▶ **Requirement**
Copy every line of the material below word for word.

▶ **Collected data**
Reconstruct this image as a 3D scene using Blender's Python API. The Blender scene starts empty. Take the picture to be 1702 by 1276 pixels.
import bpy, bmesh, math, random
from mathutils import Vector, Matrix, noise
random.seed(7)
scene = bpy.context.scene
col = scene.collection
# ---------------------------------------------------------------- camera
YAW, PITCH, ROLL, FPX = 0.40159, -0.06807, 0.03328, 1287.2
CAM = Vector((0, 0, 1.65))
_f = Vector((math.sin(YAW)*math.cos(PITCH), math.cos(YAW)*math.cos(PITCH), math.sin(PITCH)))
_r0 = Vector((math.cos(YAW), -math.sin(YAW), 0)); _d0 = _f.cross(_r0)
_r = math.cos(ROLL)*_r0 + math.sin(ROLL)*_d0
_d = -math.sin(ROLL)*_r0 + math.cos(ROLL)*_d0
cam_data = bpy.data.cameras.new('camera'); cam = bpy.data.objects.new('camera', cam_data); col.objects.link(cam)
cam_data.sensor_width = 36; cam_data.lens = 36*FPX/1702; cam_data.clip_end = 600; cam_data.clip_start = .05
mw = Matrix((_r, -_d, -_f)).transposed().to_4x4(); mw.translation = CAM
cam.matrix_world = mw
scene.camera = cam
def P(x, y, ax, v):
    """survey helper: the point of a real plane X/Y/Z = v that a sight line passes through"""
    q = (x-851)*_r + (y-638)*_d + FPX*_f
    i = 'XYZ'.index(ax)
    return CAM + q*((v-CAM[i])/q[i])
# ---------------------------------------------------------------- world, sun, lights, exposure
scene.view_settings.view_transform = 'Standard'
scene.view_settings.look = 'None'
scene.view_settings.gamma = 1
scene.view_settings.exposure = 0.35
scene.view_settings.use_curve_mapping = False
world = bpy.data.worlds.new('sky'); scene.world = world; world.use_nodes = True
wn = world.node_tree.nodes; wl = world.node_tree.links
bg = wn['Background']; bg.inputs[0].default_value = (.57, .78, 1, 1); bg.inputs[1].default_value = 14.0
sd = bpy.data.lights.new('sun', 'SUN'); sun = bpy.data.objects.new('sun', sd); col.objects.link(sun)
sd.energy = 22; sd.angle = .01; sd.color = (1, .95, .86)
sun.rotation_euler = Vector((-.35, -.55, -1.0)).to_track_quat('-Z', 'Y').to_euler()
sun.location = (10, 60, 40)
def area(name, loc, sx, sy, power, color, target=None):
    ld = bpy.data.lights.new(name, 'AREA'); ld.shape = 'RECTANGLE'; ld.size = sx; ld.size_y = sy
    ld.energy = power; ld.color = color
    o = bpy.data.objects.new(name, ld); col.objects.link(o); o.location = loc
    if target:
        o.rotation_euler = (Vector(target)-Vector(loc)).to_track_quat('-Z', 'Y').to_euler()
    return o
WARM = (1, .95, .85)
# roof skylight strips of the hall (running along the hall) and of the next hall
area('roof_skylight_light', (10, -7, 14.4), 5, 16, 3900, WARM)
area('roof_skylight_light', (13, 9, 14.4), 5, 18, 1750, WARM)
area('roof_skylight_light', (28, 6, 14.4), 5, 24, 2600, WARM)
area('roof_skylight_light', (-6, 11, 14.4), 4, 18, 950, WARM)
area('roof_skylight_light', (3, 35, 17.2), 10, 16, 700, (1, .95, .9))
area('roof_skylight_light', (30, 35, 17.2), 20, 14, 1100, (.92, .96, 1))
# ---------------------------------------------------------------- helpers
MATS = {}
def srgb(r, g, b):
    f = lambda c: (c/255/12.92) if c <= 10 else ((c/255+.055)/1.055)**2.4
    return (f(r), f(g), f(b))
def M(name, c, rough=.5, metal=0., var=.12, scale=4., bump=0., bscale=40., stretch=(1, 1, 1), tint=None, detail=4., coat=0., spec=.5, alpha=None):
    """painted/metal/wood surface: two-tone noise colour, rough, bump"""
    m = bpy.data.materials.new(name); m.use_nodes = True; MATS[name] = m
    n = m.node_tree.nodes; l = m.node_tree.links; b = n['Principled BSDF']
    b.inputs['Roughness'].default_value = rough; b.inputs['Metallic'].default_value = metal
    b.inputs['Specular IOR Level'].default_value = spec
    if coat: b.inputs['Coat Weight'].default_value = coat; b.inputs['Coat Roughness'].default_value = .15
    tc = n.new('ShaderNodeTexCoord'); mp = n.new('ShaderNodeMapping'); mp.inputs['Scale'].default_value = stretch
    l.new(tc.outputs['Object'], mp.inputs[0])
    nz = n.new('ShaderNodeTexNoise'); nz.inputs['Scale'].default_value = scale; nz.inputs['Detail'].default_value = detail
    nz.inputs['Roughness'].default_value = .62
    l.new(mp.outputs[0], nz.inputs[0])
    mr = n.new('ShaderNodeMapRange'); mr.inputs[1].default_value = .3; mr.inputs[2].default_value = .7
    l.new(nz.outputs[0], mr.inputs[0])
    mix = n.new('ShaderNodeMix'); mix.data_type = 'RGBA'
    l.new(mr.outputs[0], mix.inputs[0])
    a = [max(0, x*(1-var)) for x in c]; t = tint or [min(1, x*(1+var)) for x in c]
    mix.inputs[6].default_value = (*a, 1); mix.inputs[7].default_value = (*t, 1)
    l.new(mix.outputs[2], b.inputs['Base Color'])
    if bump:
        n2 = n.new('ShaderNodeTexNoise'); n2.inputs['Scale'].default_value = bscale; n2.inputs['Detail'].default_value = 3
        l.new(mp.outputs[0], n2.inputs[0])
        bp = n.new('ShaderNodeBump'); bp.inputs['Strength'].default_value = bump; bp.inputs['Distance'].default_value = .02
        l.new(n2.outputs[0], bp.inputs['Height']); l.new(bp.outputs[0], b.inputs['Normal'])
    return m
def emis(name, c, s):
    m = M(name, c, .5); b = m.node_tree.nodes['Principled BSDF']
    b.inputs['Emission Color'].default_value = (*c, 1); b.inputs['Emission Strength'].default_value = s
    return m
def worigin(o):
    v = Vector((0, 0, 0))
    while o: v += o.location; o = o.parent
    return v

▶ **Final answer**
Reconstruct this image as a 3D scene using Blender's Python API. The Blender scene starts empty. Take the picture to be 1702 by 1276 pixels.
import bpy, bmesh, math, random
from mathutils import Vector, Matrix, noise
random.seed(7)
scene = bpy.context.scene
col = scene.collection
# ---------------------------------------------------------------- camera
YAW, PITCH, ROLL, FPX = 0.40159, -0.06807, 0.03328, 1287.2
CAM = Vector((0, 0, 1.65))
_f = Vector((math.sin(YAW)*math.cos(PITCH), math.cos(YAW)*math.cos(PITCH), math.sin(PITCH)))
_r0 = Vector((math.cos(YAW), -math.sin(YAW), 0)); _d0 = _f.cross(_r0)
_r = math.cos(ROLL)*_r0 + math.sin(ROLL)*_d0
_d = -math.sin(ROLL)*_r0 + math.cos(ROLL)*_d0
cam_data = bpy.data.cameras.new('camera'); cam = bpy.data.objects.new('camera', cam_data); col.objects.link(cam)
cam_data.sensor_width = 36; cam_data.lens = 36*FPX/1702; cam_data.clip_end = 600; cam_data.clip_start = .05
mw = Matrix((_r, -_d, -_f)).transposed().to_4x4(); mw.translation = CAM
cam.matrix_world = mw
scene.camera = cam
def P(x, y, ax, v):
    """survey helper: the point of a real plane X/Y/Z = v that a sight line passes through"""
    q = (x-851)*_r + (y-638)*_d + FPX*_f
    i = 'XYZ'.index(ax)
    return CAM + q*((v-CAM[i])/q[i])
# ---------------------------------------------------------------- world, sun, lights, exposure
scene.view_settings.view_transform = 'Standard'
scene.view_settings.look = 'None'
scene.view_settings.gamma = 1
scene.view_settings.exposure = 0.35
scene.view_settings.use_curve_mapping = False
world = bpy.data.worlds.new('sky'); scene.world = world; world.use_nodes = True
wn = world.node_tree.nodes; wl = world.node_tree.links
bg = wn['Background']; bg.inputs[0].default_value = (.57, .78, 1, 1); bg.inputs[1].default_value = 14.0
sd = bpy.data.lights.new('sun', 'SUN'); sun = bpy.data.objects.new('sun', sd); col.objects.link(sun)
sd.energy = 22; sd.angle = .01; sd.color = (1, .95, .86)
sun.rotation_euler = Vector((-.35, -.55, -1.0)).to_track_quat('-Z', 'Y').to_euler()
sun.location = (10, 60, 40)
def area(name, loc, sx, sy, power, color, target=None):
    ld = bpy.data.lights.new(name, 'AREA'); ld.shape = 'RECTANGLE'; ld.size = sx; ld.size_y = sy
    ld.energy = power; ld.color = color
    o = bpy.data.objects.new(name, ld); col.objects.link(o); o.location = loc
    if target:
        o.rotation_euler = (Vector(target)-Vector(loc)).to_track_quat('-Z', 'Y').to_euler()
    return o
WARM = (1, .95, .85)
# roof skylight strips of the hall (running along the hall) and of the next hall
area('roof_skylight_light', (10, -7, 14.4), 5, 16, 3900, WARM)
area('roof_skylight_light', (13, 9, 14.4), 5, 18, 1750, WARM)
area('roof_skylight_light', (28, 6, 14.4), 5, 24, 2600, WARM)
area('roof_skylight_light', (-6, 11, 14.4), 4, 18, 950, WARM)
area('roof_skylight_light', (3, 35, 17.2), 10, 16, 700, (1, .95, .9))
area('roof_skylight_light', (30, 35, 17.2), 20, 14, 1100, (.92, .96, 1))
# ---------------------------------------------------------------- helpers
MATS = {}
def srgb(r, g, b):
    f = lambda c: (c/255/12.92) if c <= 10 else ((c/255+.055)/1.055)**2.4
    return (f(r), f(g), f(b))
def M(name, c, rough=.5, metal=0., var=.12, scale=4., bump=0., bscale=40., stretch=(1, 1, 1), tint=None, detail=4., coat=0., spec=.5, alpha=None):
    """painted/metal/wood surface: two-tone noise colour, rough, bump"""
    m = bpy.data.materials.new(name); m.use_nodes = True; MATS[name] = m
    n = m.node_tree.nodes; l = m.node_tree.links; b = n['Principled BSDF']
    b.inputs['Roughness'].default_value = rough; b.inputs['Metallic'].default_value = metal
    b.inputs['Specular IOR Level'].default_value = spec
    if coat: b.inputs['Coat Weight'].default_value = coat; b.inputs['Coat Roughness'].default_value = .15
    tc = n.new('ShaderNodeTexCoord'); mp = n.new('ShaderNodeMapping'); mp.inputs['Scale'].default_value = stretch
    l.new(tc.outputs['Object'], mp.inputs[0])
    nz = n.new('ShaderNodeTexNoise'); nz.inputs['Scale'].default_value = scale; nz.inputs['Detail'].default_value = detail
    nz.inputs['Roughness'].default_value = .62
    l.new(mp.outputs[0], nz.inputs[0])
    mr = n.new('ShaderNodeMapRange'); mr.inputs[1].default_value = .3; mr.inputs[2].default_value = .7
    l.new(nz.outputs[0], mr.inputs[0])
    mix = n.new('ShaderNodeMix'); mix.data_type = 'RGBA'
    l.new(mr.outputs[0], mix.inputs[0])
    a = [max(0, x*(1-var)) for x in c]; t = tint or [min(1, x*(1+var)) for x in c]
    mix.inputs[6].default_value = (*a, 1); mix.inputs[7].default_value = (*t, 1)
    l.new(mix.outputs[2], b.inputs['Base Color'])
    if bump:
        n2 = n.new('ShaderNodeTexNoise'); n2.inputs['Scale'].default_value = bscale; n2.inputs['Detail'].default_value = 3
        l.new(mp.outputs[0], n2.inputs[0])
        bp = n.new('ShaderNodeBump'); bp.inputs['Strength'].default_value = bump; bp.inputs['Distance'].default_value = .02
        l.new(n2.outputs[0], bp.inputs['Height']); l.new(bp.outputs[0], b.inputs['Normal'])
    return m
def emis(name, c, s):
    m = M(name, c, .5); b = m.node_tree.nodes['Principled BSDF']
    b.inputs['Emission Color'].default_value = (*c, 1); b.inputs['Emission Strength'].default_value = s
    return m
def worigin(o):
    v = Vector((0, 0, 0))
    while o: v += o.location; o = o.parent
    return v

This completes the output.